THE REQUEST:
Only the lines from the start of the data to the line containing "MB().span((hx0 + 0.1, 82.75, 0), (hx1", both included, should be output, exactly and without pictures.

GIVEN DATA:
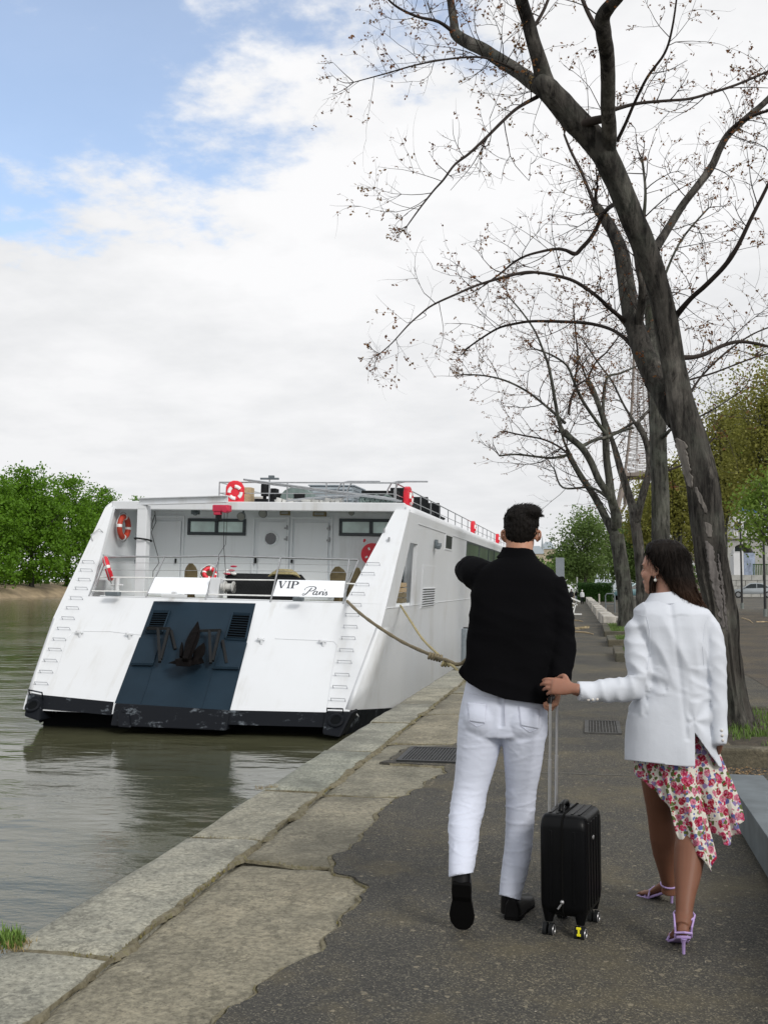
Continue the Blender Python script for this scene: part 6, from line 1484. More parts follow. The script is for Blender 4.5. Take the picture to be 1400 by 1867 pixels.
# hedge
hp = P(1084, 1097, 83); hx0, hx1 = P(1053, 1090, 83).x, P(1116, 1090, 83).x
hd_ = thing('clipped_hedge', 'dark green clipped hedge at the end of the path under the round tree', 'hedge', (hp.x, 83, 0)); r = random.Random(9); mb = MB()
for k in range(9000):
    x = r.uniform(hx0, hx1); y = r.uniform(82.6, 85.5); z = r.uniform(0.0, 1.36)
    f_ = r.randint(0, 3)
    if f_ == 0: z = 1.36
    elif f_ < 3: y = 82.6
    o = Vector((x, y, z)) + Vector((r.gauss(0, 0.05), r.gauss(0, 0.05), r.gauss(0, 0.05) + 0.06 * mnoise.noise(Vector((x * 1.5, y, 0))))); a = Vector((r.gauss(0, 1), r.gauss(0, 1), r.gauss(0, 1))).normalized(); b2 = a.orthogonal().normalized(); s = r.uniform(0.06, 0.13)
    mb.add([o, o + a * s * 0.5 + b2 * s * 0.35, o + a * s, o + a * s * 0.5 - b2 * s * 0.35], [(0, 1, 2, 3)])
fo = mb.build('foliage', M['leafhedge'], hd_, smooth=False, fixn=False); fo['kind'] = 'stuff'
MB().span((hx0 + 0.1, 82.75, 0), (hx1 - 0.1, 85.3, 1.22)).build('inner_twigs', M['leafhedge'], hd_, smooth=False)

# ---- bridge, wall and buildings at the right
M['bridgestone'] = mat('pale_bridge_stone', (0.36, 0.36, 0.34), 0.9, var=0.25, scale=1.2, bmp=0.3, bscale=6, bdist=0.05)
M['bridgeiron'] = mat('grey_green_bridge_iron', (0.16, 0.18, 0.17), 0.7, var=0.2, scale=1.0)
M['bluewall'] = mat('blue_grey_painted_wall', (0.27, 0.32, 0.42), 0.8, var=0.5, scale=1.4)
YB = 122.0
xa, xb = P(1318, 1000, YB).x, P(1500, 1000, YB).x
zd, zt, zs = P(1350, 982, YB).z, P(1350, 962, YB).z, P(1350, 1018, YB).z
br_ = thing('stone_bridge', 'grey arched bridge behind the trees at the right', 'bridge', (xa, YB, 0))
xc_, ra_ = P(1352, 1000, YB).x, (P(1376, 1000, YB) - P(1331, 1000, YB)).length / 2
arch = [Vector((xa, YB, zd)), Vector((xa, YB, 0)), Vector((xc_ - ra_, YB, 0)), Vector((xc_ - ra_, YB, zs))]
for k in range(1, 12): arch.append(Vector((xc_ - ra_ * math.cos(PI * k / 12), YB, zs + (zd - zs - 0.6) * math.sin(PI * k / 12))))
arch += [Vector((xc_ + ra_, YB, zs)), Vector((xc_ + ra_, YB, 0)), Vector((xb, YB, 0)), Vector((xb, YB, zd))]
MB().prism(arch, (0, 7, 0)).build('arch_wall', M['bridgestone'], br_, smooth=False)
MB().span((xa - 0.3, YB - 0.3, zd), (xb, YB + 7.3, zd + 0.3)).build('cornice', M['bridgestone'], br_, smooth=False)
MB().span((xa - 0.1, YB - 0.1, zt - 0.15), (xb, YB + 0.3, zt)).build('hand_rail', M['bridgeiron'], br_, smooth=False)
for k in range(34):
    x = xa + (xb - xa) * (k + 0.5) / 34; MB().span((x - 0.06, YB, zd + 0.3), (x + 0.06, YB + 0.2, zt - 0.15)).build('baluster', M['bridgestone'], br_, smooth=False)
px0, px1 = P(1356, 1040, 116).x, P(1376, 1040, 116).x
hb = thing('painted_hoarding', 'blue grey painted hoarding under the bridge arch', 'hoarding', (px0, 116, 0)); z0, z1 = P(1360, 1050, 116).z, P(1360, 1008, 116).z
MB().span((px0, 116, z0), (px1, 116.3, z1)).build('board', M['bluewall'], hb, smooth=False)
MB().span((px0, 116, 0), (px0 + 0.2, 116.3, z0)).span((px1 - 0.2, 116, 0), (px1, 116.3, z0)).build('frame', M['bridgeiron'], hb, smooth=False)
wl = thing('retaining_wall', 'pale rubble stone wall behind the silver car', 'wall', (P(1320, 1070, 112).x, 112, 0)); r = random.Random(31)
wx0, wx1 = P(1318, 1070, 112).x, P(1480, 1070, 112).x; zw = P(1370, 1048, 112).z
MB().span((wx0, 112.1, 0), (wx1, 112.6, zw - 0.05)).build('core', M['bridgestone'], wl, smooth=False)
proto = None
for row in range(4):
    x = wx0 + (0.5 if row % 2 else 0)
    while x < wx1:
        w_ = r.uniform(0.8, 1.3); hh = zw / 4
        if proto is None:
            me = MB().box((0, 0, 0), (1.0, 0.35, hh - 0.04)).mesh('stone', smooth=False); proto = me; me.materials.append(M['bridgestone'])
        o = bpy.data.objects.new('stone', proto); link(o); o.parent = wl; o.location = Vector((x + w_ / 2, 112.05 + r.uniform(-0.05, 0.03), hh * (row + 0.5))) - Vector(wl.location); o.scale = (w_ - 0.04, 1, 1)
        x += w_
fx0, fx1 = P(1376, 1040, 111).x, P(1500, 1040, 111).x; fe = thing('green_fence', 'dark green railing fence on top of the stone wall', 'fence', (fx0, 112.3, zw)); zf = P(1390, 1028, 112).z
for k in range(40):
    x = fx0 + (fx1 - fx0) * k / 39; MB().span((x - 0.04, 112.25, zw - 0.05), (x + 0.04, 112.33, zf)).build('slat', M['leafhedge'], fe, smooth=False)
MB().span((fx0, 112.24, zf - 0.1), (fx1, 112.34, zf - 0.02)).build('rail', M['leafhedge'], fe, smooth=False)
M['facade'] = mat('white_facade', (0.62, 0.63, 0.64), 0.8, var=0.12, scale=0.3)
M['bluesign'] = mat('blue_sign_paint', (0.10, 0.24, 0.55), 0.5)
yb = 170; bx0, bx1 = P(1334, 900, yb).x, P(1385, 900, yb).x; zt_ = P(1350, 888, yb).z
bd = thing('white_building', 'white building with a blue band seen through the bright green tree', 'building', (bx0, yb, 0))
MB().span((bx0, yb, 0), (bx1, yb + 10, zt_)).build('wall', M['facade'], bd, smooth=False)
MB().span((bx0 - 0.2, yb - 0.2, zt_), (bx1 + 0.2, yb + 10.2, zt_ + 0.5)).build('roof', M['bridgeiron'], bd, smooth=False)
MB().span((bx0 + 1.2, yb - 0.08, P(1350, 935, yb).z), (bx1 - 0.6, yb - 0.003, P(1350, 926, yb).z)).build('blue_band', M['bluesign'], bd, smooth=False)
for j in range(3):
    for k in range(3):
        x = bx0 + (bx1 - bx0) * (k + 0.5) / 3; z = zt_ * (0.38 + 0.2 * j)
        if j == 2: z += 0.9
        w_ = MB().span((x - 0.6, yb - 0.06, z), (x + 0.6, yb - 0.002, z + 1.5)).build('window', M['facade'], bd, smooth=False); MB().span((x - 0.5, yb - 0.075, z + 0.1), (x + 0.5, yb - 0.062, z + 1.4)).build('pane', M['sidedark'], w_, smooth=False)
# tan buildings and a spire far off, right of the man's neck
M['tan'] = mat('far_sandstone', (0.42, 0.36, 0.27), 0.9, var=0.15, scale=0.05)
for i, (x0_, x1_, yt, Y_, lab) in enumerate(((940, 992, 1010, 640, 'far sandstone block at the end of the quay right of the neck of the man'), (985, 1012, 1001, 700, 'taller far sandstone block with grey roof behind the round tree'), (880, 945, 1024, 600, 'long low far block hidden behind the man'))):
    a, b2 = P(x0_, 1040, Y_), P(x1_, 1040, Y_); z = P(x0_, yt, Y_).z
    o = thing('far_building', lab, 'building', (a.x, Y_, 0), 'far buildings upriver'); MB().span((a.x, Y_, -1), (b2.x, Y_ + 25, z)).build('wall', M['tan'], o, smooth=False)
    MB().prism([(a.x, Y_ - 0.5, z), (b2.x, Y_ - 0.5, z), (b2.x - 3, Y_ + 6, z + 5), (a.x + 3, Y_ + 6, z + 5)], (0, 8, 0)).build('roof', M['acgrey'], o, smooth=False)
    for k in range(8):
        for j in range(3):
            x = a.x + (b2.x - a.x) * (k + 0.5) / 8; zz_ = z * (0.3 + 0.22 * j); MB().span((x - 0.6, Y_ - 0.15, zz_), (x + 0.6, Y_ - 0.01, zz_ + 2)).build('window', M['sidedark'], o, smooth=False)
s0 = P(988.5, 1010, 690); zt_ = P(988.5, 977, 690).z
sp_o = thing('church_spire', 'thin dark spire far off beside the neck of the man', 'spire', (s0.x, 690, 0))
MB().tube([(s0.x, 690, 0), (s0.x, 690, zt_ - 8), (s0.x, 690, zt_ - 4), (s0.x, 690, zt_)], [1.2, 0.9, 0.5, 0.1], 8).build('needle', M['acgrey'], sp_o)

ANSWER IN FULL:
Continue the Blender Python script for this scene: part 6, from line 1484. More parts follow. The script is for Blender 4.5. Take the picture to be 1400 by 1867 pixels.
# hedge
hp = P(1084, 1097, 83); hx0, hx1 = P(1053, 1090, 83).x, P(1116, 1090, 83).x
hd_ = thing('clipped_hedge', 'dark green clipped hedge at the end of the path under the round tree', 'hedge', (hp.x, 83, 0)); r = random.Random(9); mb = MB()
for k in range(9000):
    x = r.uniform(hx0, hx1); y = r.uniform(82.6, 85.5); z = r.uniform(0.0, 1.36)
    f_ = r.randint(0, 3)
    if f_ == 0: z = 1.36
    elif f_ < 3: y = 82.6
    o = Vector((x, y, z)) + Vector((r.gauss(0, 0.05), r.gauss(0, 0.05), r.gauss(0, 0.05) + 0.06 * mnoise.noise(Vector((x * 1.5, y, 0))))); a = Vector((r.gauss(0, 1), r.gauss(0, 1), r.gauss(0, 1))).normalized(); b2 = a.orthogonal().normalized(); s = r.uniform(0.06, 0.13)
    mb.add([o, o + a * s * 0.5 + b2 * s * 0.35, o + a * s, o + a * s * 0.5 - b2 * s * 0.35], [(0, 1, 2, 3)])
fo = mb.build('foliage', M['leafhedge'], hd_, smooth=False, fixn=False); fo['kind'] = 'stuff'
MB().span((hx0 + 0.1, 82.75, 0), (hx1 - 0.1, 85.3, 1.22)).build('inner_twigs', M['leafhedge'], hd_, smooth=False)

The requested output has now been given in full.